And so it begins…

(Cue “Thus Spake Zarasthusa“)

dawn of the new Rams season

The dawn brings us the new season of the NFL, a perfectly conceived battle of opposing sides and opposing aspects of our collective personality. Like the arrival of the monolith in Stanley Kubrick’s 2001, perfectly formed and inscrutable, it excites and confuses us.

There is the visceral conflict that constantly boils in our blood. We revel in the brutish physical battle, broadcasting ourselves into the untouchably fast Chris Johnson, or the unleashed ferocity of Troy Polamalu. We witness a goliath like Ben Roethlisberger become flattened to the ground, then rise again with new life — and either we rejoice with his rise, or we gain a bottomless fear of his invincibility. If he is our enemy, we yearn to strike him down again and again. If he is our hero, we pray to his ability to withstand any punishment and to deliver us to a paradise.

Football contains the roots of both our rage and our religion, perhaps more purely because it is acted out without words — or rather, with a babel of strange and confusing language, colors, numbers and symbols mixed in with gestures, dances and animal grunts, barked out on the field. We search for meaning on top of this pure action, looking to men with microphones who sit above the fray to cut apart and interpret what we all see, to help us to understand it. We make predictions whose rightness or wrongness can be argued intensely up until a point of conclusion, when one of us is certainly right, and the other certainly not.

As the opposite of rage, there is the cold calculation of the rational mind, the constant challenge of planning and anticipation, each team with a master attempting to outthink the other. There is a purely isolated terror and thrill for each, trying to get inside the head of his inscrutable opposite. Each works vainly to mask his own weakness while probing for his opponent’s, studying patterns and tendencies in attempt to decode the very essence of the unknowable other, so as to unmask and destroy him.

But each of these masters adds new complexity to his own pattern, as year over year innovation and deviousness conspire to create progress. The game evolves to the point that its men of an era ago seem devolved by comparison. Surely they are of us, but could not live with us in this new age. The game’s players must become simultaneously faster, stronger, more sophisticated and more specialized. And yet, there is no level of sophistication that cannot be undone by the impact, or perhaps even just the threat, of pure physical mayhem.

And as we watch and participate in this theater of intellect and chaos, the unexpected happens. The football is not round and does not roll. It wobbles, it bounces, it flutters. We guard it jealously when we have it, and use all cunning and force to steal it when we don’t.

In short, Football is life, and life begins anew this week with 16 sets of 16 contests, 256 in all, to determine a list of worthy champions. The season corresponds with the closing of our year, and as the natural world grows dormant and cold with each month, the desperation grows to be one of those that survive to play on in the new year. We mourn those that don’t, and try to attach our affections for those that have, then watch in horror as they get picked off one by one leading up to a final, essential battle for the heart of the entire nation.

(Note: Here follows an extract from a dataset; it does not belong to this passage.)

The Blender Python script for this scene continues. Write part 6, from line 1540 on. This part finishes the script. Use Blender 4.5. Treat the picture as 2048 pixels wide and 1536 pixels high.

And then there’s the Pro Bowl, a kind of awkward curtain call that is best just ignored from this overly extended metaphor, and from any discussion of the sport all together.

Life begins anew for the Rams this Sunday, after a long and closely-watched process of rebirth. Can I get a hallelujah!

Metaphor Alert!

Metaphor Alert!

The beginning of the NFL season is supposed to carry with it hope, and this season there are small reasons for us to generate hope.

For three seasons, St Louis fans have worked a field filled with stones and rarely blessed with rain, and have cultivated little pride as a reward. If we were returning to the same field, filled with the same stony obstacles, with the same inferior seeds and tools, there would be more dread than anticipation. Why must we suffer when others thrive?

But we have watched the team reinvent itself, from the very top on down, systematically removing inferior and incompetent parts. It is a process that began with Chip Rosenbloom’s decision to do what his just-deceased mother could not: fire Scott Linehan. Slowly, methodically, the fumigation of a rotted franchise continued. The decrepit John Shaw was retired. The aggressively incompetent Jay Zygmunt and his invasive breed of followers were hacked down. The earth was scorched in order to return it to fertility.

Billy Devaney emerged unstained, and was given full rein to rebuild, and that he has done with a young coaching staff anchored by the steadfast and relentlessly positive Steve Spagnuolo. That has has continued to do by purging the roster of the aged and unhungry, continuing right up until the season’s dawn, with the surprising release of Chris Draft.

The very core of the team, withered and failed, must be restored. Devaney has recharged and strengthened the foundation of the team by bolstering its offensive line, and Spagnuolo hopes to invigorate its counterpart with a new scheme and discipline.

We do not know yet what will come of this, but we do know that the approach, finally, is right. We know that it is not completely futile to plant seeds of hope now, in this freshly turned land.